Going through the material below, please gather all lines with the word "script" in them.

Stored records:
======

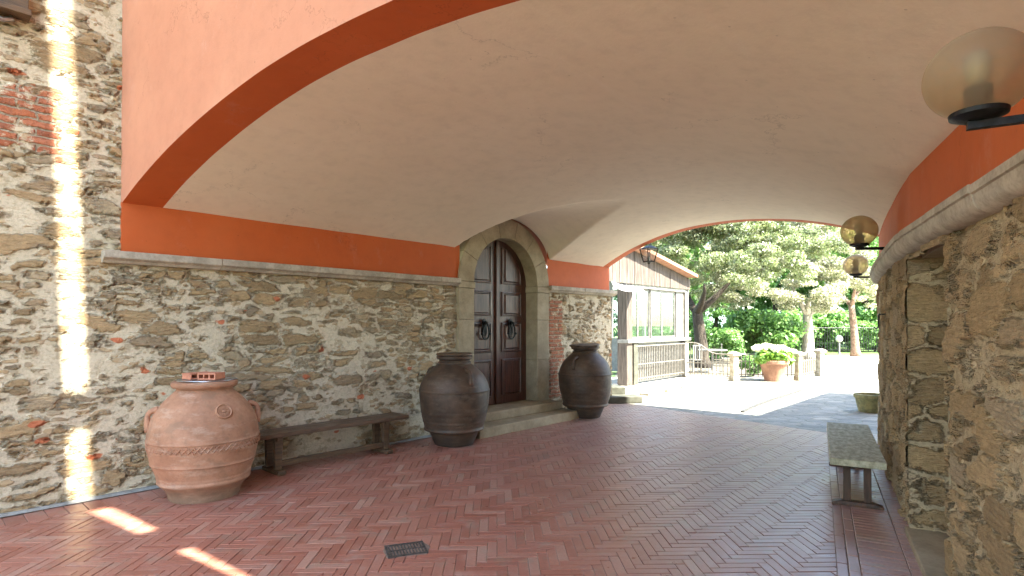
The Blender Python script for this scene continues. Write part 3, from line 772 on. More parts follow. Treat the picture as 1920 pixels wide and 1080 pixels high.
# ------------------------------------------------------------------ jars
def smooth_prof(pts, n=8):
    out = []
    for i in range(len(pts)-1):
        p0 = pts[max(i-1, 0)]; p1 = pts[i]; p2 = pts[i+1]; p3 = pts[min(i+2, len(pts)-1)]
        for k in range(n):
            t = k/n; a = []
            for d in (0, 1):
                a.append(.5*((2*p1[d])+(-p0[d]+p2[d])*t+(2*p0[d]-5*p1[d]+4*p2[d]-p3[d])*t*t+(-p0[d]+3*p1[d]-3*p2[d]+p3[d])*t**3))
            out.append((a[0], a[1]))
    out.append(pts[-1]); return out
def jar_body(ctrl, bands, rimprof, wob=.0, seed=1):
    pr = smooth_prof(ctrl, 10); out = []
    z = [p[1] for p in pr]
    for r, zz in pr:
        add = 0
        for bz, bh, bw in bands: add += bh*math.exp(-((zz-bz)/bw)**2)
        out.append((r+add, zz))
    mb = MB(); mb.lathe(out+rimprof, 72)
    for i, v in enumerate(mb.v):
        f = 1+wob*noise.noise(Vector((v.x*2.2, v.y*2.2, v.z*2.2+seed*7)))
        mb.v[i] = Vector((v.x*f, v.y*f, v.z))
    return mb, pr
def rad_at(pr, z):
    for (r0, z0), (r1, z1) in zip(pr, pr[1:]):
        if z0 <= z <= z1 and z1 > z0: return r0+(r1-r0)*(z-z0)/(z1-z0)
    return pr[-1][0]
def handle(pr, az, z0, z1, out, r, mat, parent):
    pts = []
    for i in range(15):
        u = i/14; z = z0+(z1-z0)*u; rr = rad_at(pr, z)-.012+out*math.sin(math.pi*u)**.8
        zz = z + .05*math.sin(math.pi*u)
        pts.append((rr*math.cos(az), rr*math.sin(az), zz))
    MB().tube(pts, [r*(1.35-.5*math.sin(math.pi*i/14)) for i in range(15)], 10).build('handle', mat, parent, smooth=True)
# terracotta jar
jp = Vector((-2.80, 5.17, 0))
j1 = empty('oil_jar', jp, 0, 'large pale terracotta oil jar with bricks on its lid, left end of the bench', 'jar', 'large clay oil jars')
ctrl = [(.29, 0), (.305, .06), (.345, .13), (.385, .22), (.43, .36), (.452, .50), (.448, .60), (.415, .73), (.345, .84), (.27, .92), (.235, .955)]
rim = [(.228, .965), (.232, .975), (.262, .985), (.272, 1.005), (.268, 1.03), (.25, 1.04), (.225, 1.04), (.21, 1.02), (.2, .97), (.22, .9), (.0, .88)]
mb, pr = jar_body(ctrl, [(.155, .022, .028), (.33, .009, .008), (.535, .009, .007), (.445, .004, .006), (.20, .006, .006)], rim, .035)
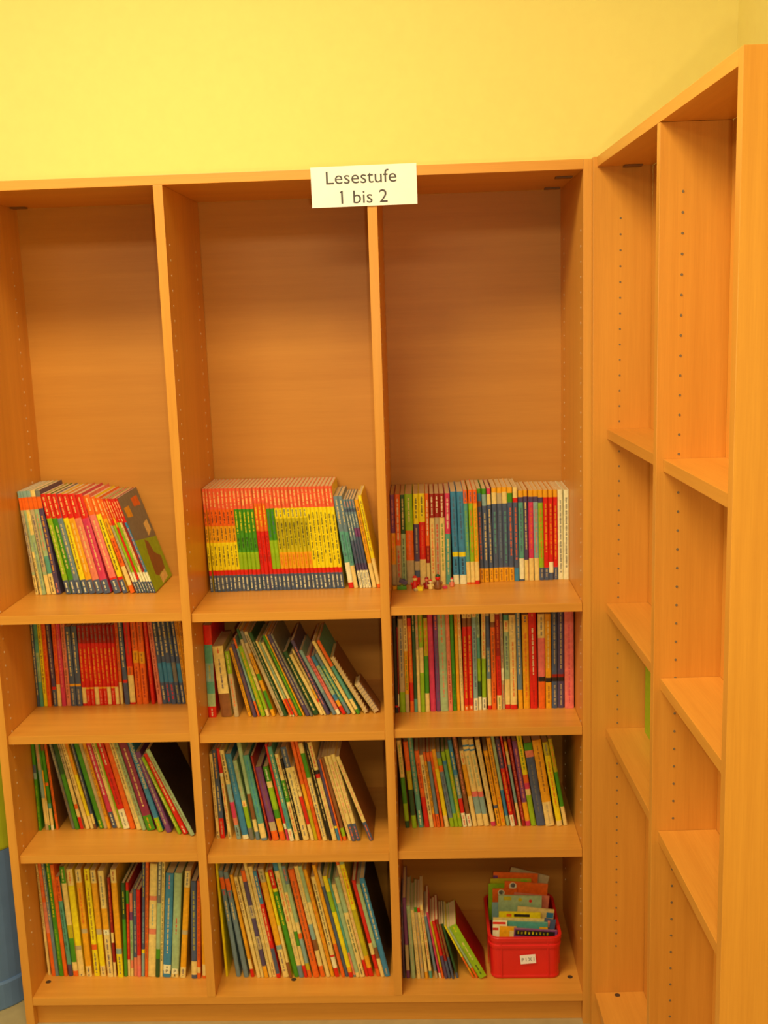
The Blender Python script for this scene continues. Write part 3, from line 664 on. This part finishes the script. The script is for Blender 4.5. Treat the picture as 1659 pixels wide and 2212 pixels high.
for R, bs in rows.items():
    zf = ZROW[R[0]][ZI[R[1]]] + 0.0003
    for i, (x, y, t, h, a, bands, cov) in enumerate(bs):
        x, y, t, h, ar = x / 1e3, y / 1e3, t / 1e3, h / 1e3, math.radians(a)
        y += rnd.uniform(-0.002, 0.002)
        D = min(h * 0.74, DEP - 0.008 - y)
        large = R[0] in 'CD' and R != 'D3'
        name = 'picture_book' if large else ('booklet' if R == 'D3' and t < 0.011 else 'book')
        cat = name.replace('_', ' ')
        if cov.startswith('spiral'): name = 'spiral_notebook'; cat = 'notebook'
        z0 = zf + (t * math.sin(-ar) if ar < 0 else 0)
        last = i == len(bs) - 1
        pos = ('last on the right' if last else ORD[i] + ' from left') + ', ' + BAYNAME[R[1]] + ' ' + ROWNAME[R[0]]
        lab = describe(cat, bands, pos)
        grp = 'books in the %s of the %s' % (ROWNAME[R[0]], BAYNAME[R[1]])
        if cov.startswith('spiral'):
            lab = ('cream spiral-bound notebook leaning, second to last, ' if not last else 'small spiral notebook with dark wire leaning, last, ') + ROWNAME[R[0]] + ' of ' + BAYNAME[R[1]]
            o = box(name, PM['C'], 0, 0.0012, 0.004, D, 0, h, bev=0); o.location = (x, y, z0); o.rotation_euler = (0, -ar, 0); tag(o, lab, cat, grp)
            bc = box('back_cover', PM['U'], t - 0.0014, t, 0.004, D, 0, h, o, bev=0)
            pg = bpy.data.objects.new('pages', pgm); COL.objects.link(pg); pg.parent = o; pg.location = (0.0014, 0.005, 0.002); pg.scale = (t - 0.003, D - 0.007, h - 0.004)
            n = max(8, int(h / 0.0095)); V, F = [], []; seg, sd = 14, 5
            for k in range(n * seg + 1):
                th = 2 * math.pi * k / seg; zz = 0.006 + (h - 0.012) * k / (n * seg); rr = 0.5 * t + 0.0012
                c = Vector((t / 2 + rr * math.cos(th), 0.004 + 0.55 * rr * math.sin(th), zz)); d1 = Vector((math.cos(th), math.sin(th), 0)); d2 = Vector((0, 0, 1))
                for m in range(sd):
                    q = 2 * math.pi * m / sd; V.append(c + (d1 * math.cos(q) + d2 * math.sin(q)) * 0.0006)
            for k in range(n * seg):
                for m in range(sd): F.append((k * sd + m, k * sd + (m + 1) % sd, (k + 1) * sd + (m + 1) % sd, (k + 1) * sd + m))
            mesh_of('spiral_binding', V, F, PM['C'] if cov == 'spiral' else WIRE, o, smooth=True)
            continue
        me = make_cover(t, h, D, bands, cov, name)
        o = bpy.data.objects.new(name, me); COL.objects.link(o); o.location = (x, y, z0); o.rotation_euler = (0, -ar, 0); tag(o, lab, cat, grp)
        c = max(0.0004, min(0.0012, t * 0.14)); e = min(0.0018, t * 0.3)
        pg = bpy.data.objects.new('pages', pgm); COL.objects.link(pg); pg.parent = o
        pg.location = (c + 0.0001, c + e + 0.0002, 0.0012); pg.scale = (max(0.0004, t - 2 * c - 0.0002), D - c - e - 0.0025, h - 0.0024)
        if R == 'C1' and i == 22:
            text('spine_title', 'Die schönsten Kinderverse', 0.0135, PM['C'], o, (t * 0.36, -0.0004, h * 0.97), (math.pi / 2, math.pi / 2, 0), 'LEFT', 0.98)
        if R == 'D1' and i in (24, 25):
            sk = box('shelf_mark_sticker', PM['W'], t * 0.1, t * 0.9, -0.0005, -0.0001, 0.010, 0.024, o, bev=0)
            text('shelf_mark', 'P', 0.013, INK, sk, (t * 0.5, -0.0007, 0.0125), (math.pi / 2, 0, 0))
# two thin booklets forgotten in the shallow bookcase
for k, (x0, x1, y0, y1, key, lb) in enumerate(((0.1085, 0.1125, -0.150, -0.004, 'J', 'pale green booklet flat against the back of the shallow bookcase'), (0.1030, 0.1075, -0.172, -0.026, 'L', 'lime green booklet in front of the pale one in the shallow bookcase'))):
    me = make_cover(x1 - x0, 0.235, 0.145, [(key, 100, '')], '', 'booklet')
    o = bpy.data.objects.new('booklet', me); COL.objects.link(o); tag(o, lb, 'booklet', 'booklets in the shallow bookcase')
    o.matrix_world = Matrix.Translation((RX, RY, 0)) @ Matrix.Rotation(0.0276, 4, 'Z') @ Matrix.Translation((x0, y0, 0.7500))
    pg = bpy.data.objects.new('pages', pgm); COL.objects.link(pg); pg.parent = o; pg.location = (0.0008, 0.002, 0.0012); pg.scale = (x1 - x0 - 0.0016, 0.1405, 0.2326)

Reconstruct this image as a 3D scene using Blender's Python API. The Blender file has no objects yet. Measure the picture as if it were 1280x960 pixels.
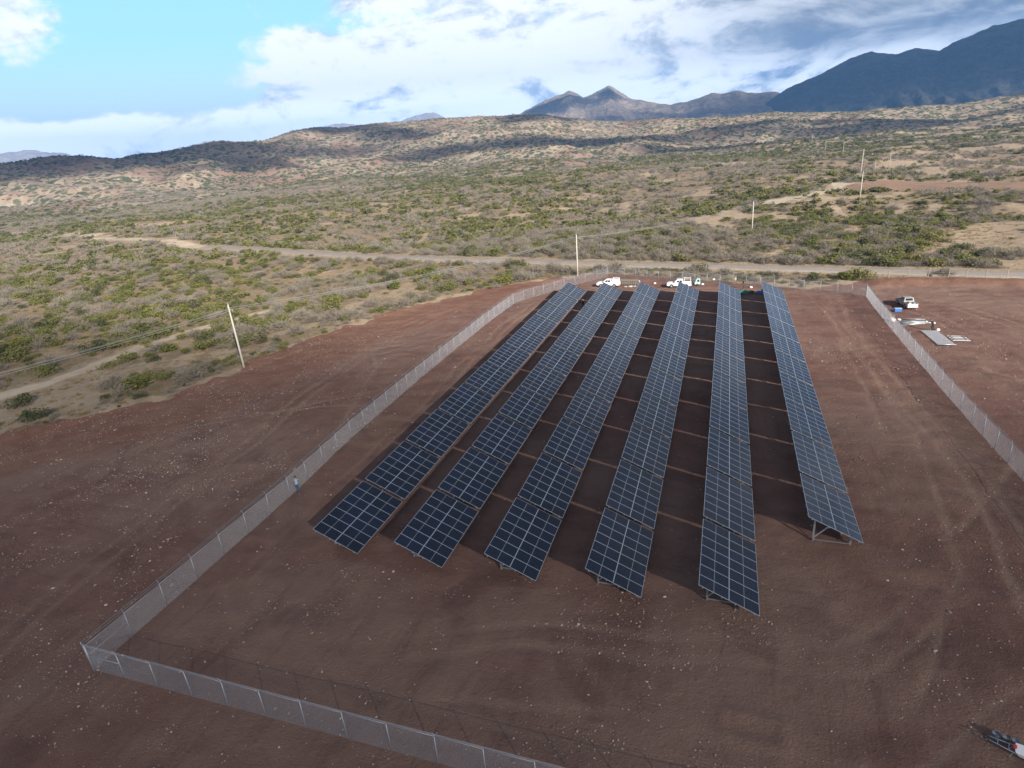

======

### Response to the exercise
The Blender Python script for this scene continues. Write part 3, from line 772 on. More parts follow. Treat the picture as 1920 pixels wide and 1080 pixels high.
The Blender Python script for this scene continues. Write part 3, from line 664 on. This part finishes the script. The script is for Blender 4.5. Treat the picture as 1659 pixels wide and 2212 pixels high.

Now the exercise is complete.